Dual-tenor bonds partially sold

By Aaron Michael C. Sy, Reporter
THE GOVERNMENT awarded only a portion of its dual-tenor Treasury bond offer on Tuesday after investors demanded higher yields, reflecting expectations of rising borrowing costs amid surging global oil prices and tighter monetary conditions.
The Bureau of the Treasury (BTr) raised P25 billion, below the P40-billion program, as total bids reached P45.99 billion for both tenors.
The outcome reflected stronger demand for shorter-dated securities, while appetite for longer maturities weakened due to inflation and interest rate risks.
For the reissued seven-year bonds, the government raised the full P20 billion programmed. Total bids reached P27.76 billion. The issue brought the outstanding volume of the series to P426.7 billion, according to the BTr.
The bonds, which have a remaining life of four years and two months, were awarded at an average rate of 6.741%, with accepted yields ranging from 6.6% to 6.799%.
Market pricing moved higher compared with prior issuances, reflecting expectations of continued monetary tightening.
The average yield was also above secondary market levels for comparable maturities ahead of the auction.
A trader said market participants continued to favor shorter tenors due to narrower yield spreads between available maturities.
“End-users will likely favor the shorter bond as the spread between the two tenors is only 11.6 bps,” the trader said in a text message.
In contrast, the government raised only P5 billion from the reissued 10-year bonds, below the P20-billion target.
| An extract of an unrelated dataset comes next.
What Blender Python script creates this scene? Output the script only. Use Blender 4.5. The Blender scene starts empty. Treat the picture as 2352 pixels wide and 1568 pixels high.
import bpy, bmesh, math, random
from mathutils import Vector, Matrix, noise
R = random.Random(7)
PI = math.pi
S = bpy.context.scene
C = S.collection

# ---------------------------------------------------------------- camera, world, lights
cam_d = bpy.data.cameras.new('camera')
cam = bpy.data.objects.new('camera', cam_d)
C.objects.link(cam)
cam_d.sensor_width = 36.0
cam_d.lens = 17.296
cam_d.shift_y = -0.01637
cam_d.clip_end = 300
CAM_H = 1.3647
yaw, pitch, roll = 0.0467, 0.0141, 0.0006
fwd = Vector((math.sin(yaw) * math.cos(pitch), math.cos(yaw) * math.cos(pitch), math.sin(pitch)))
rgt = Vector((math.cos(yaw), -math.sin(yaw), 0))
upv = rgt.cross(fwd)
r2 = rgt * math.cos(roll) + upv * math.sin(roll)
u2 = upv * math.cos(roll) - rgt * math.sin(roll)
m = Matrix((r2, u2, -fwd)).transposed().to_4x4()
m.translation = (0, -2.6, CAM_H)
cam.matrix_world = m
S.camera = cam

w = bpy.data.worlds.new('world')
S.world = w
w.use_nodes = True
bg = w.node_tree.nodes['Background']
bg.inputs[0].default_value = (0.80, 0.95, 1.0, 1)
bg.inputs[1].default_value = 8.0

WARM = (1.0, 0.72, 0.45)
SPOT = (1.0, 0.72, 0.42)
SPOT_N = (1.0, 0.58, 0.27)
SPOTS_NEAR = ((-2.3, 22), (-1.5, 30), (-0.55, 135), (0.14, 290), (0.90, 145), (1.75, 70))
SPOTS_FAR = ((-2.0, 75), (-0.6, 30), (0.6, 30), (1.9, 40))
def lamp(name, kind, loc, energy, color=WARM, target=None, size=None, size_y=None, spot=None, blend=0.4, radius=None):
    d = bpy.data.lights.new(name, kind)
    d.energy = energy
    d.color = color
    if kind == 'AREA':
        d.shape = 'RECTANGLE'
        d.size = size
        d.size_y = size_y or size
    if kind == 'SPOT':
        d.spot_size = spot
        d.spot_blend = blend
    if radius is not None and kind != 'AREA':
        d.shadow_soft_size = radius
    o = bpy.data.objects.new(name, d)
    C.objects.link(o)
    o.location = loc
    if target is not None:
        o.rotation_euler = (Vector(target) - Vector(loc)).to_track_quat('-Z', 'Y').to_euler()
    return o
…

Total bids reached P18.1 billion.
The shortfall highlighted weaker demand for longer-dated debt as investors reassessed risk exposure amid inflation pressures and global uncertainty.
The 10-year bonds were awarded at an average rate of 6.857%, with accepted yields ranging from 6.8% to 6.87%. This brought the outstanding volume of the series to P313.2 billion.
The average yield was higher than both previous auction results and secondary market pricing, indicating continued upward pressure on long-term borrowing costs.
Michael L. Ricafort, chief economist at Rizal Commercial Banking Corp., said demand for longer maturities was affected by concerns over inflation risks tied to external shocks.
He cited geopolitical tensions and rising crude oil prices as key factors influencing market sentiment, since these could sustain inflationary pressures and prompt further tightening by the Bangko Sentral ng Pilipinas.
The Monetary Board raised policy rates by 25 basis points last week, its first increase since October 2023.
The central bank signaled the possibility of further gradual tightening as it seeks to manage inflation expectations amid global energy market volatility.
BSP Governor Eli M. Remolona, Jr. said policymakers might implement “a succession of modest rate hikes” to ensure inflation remains within target over the medium term.
The BSP also raised its inflation forecasts to 6.3% for 2026 and 4.3% for 2027, both above its 2% to 4% target.
Global oil prices extended gains on Tuesday, adding to inflation concerns. Brent crude rose 2.1% to $110.55 per barrel, while West Texas Intermediate climbed 1.9% to $98.17 per barrel.
Markets remained sensitive to geopolitical developments in the Middle East, which have affected energy supply expectations and investor risk appetite.
The Philippines completed its April domestic borrowing program after raising P258.18 billion, slightly above its target of P248 billion.
For May, the BTr is targeting P268 billion in domestic borrowing — P128 billion in Treasury bills and P140 billion in Treasury bonds.
The government relies on both domestic and foreign borrowing to finance its budget deficit, which is capped at P1.61 trillion or 5.3% of gross domestic product this year.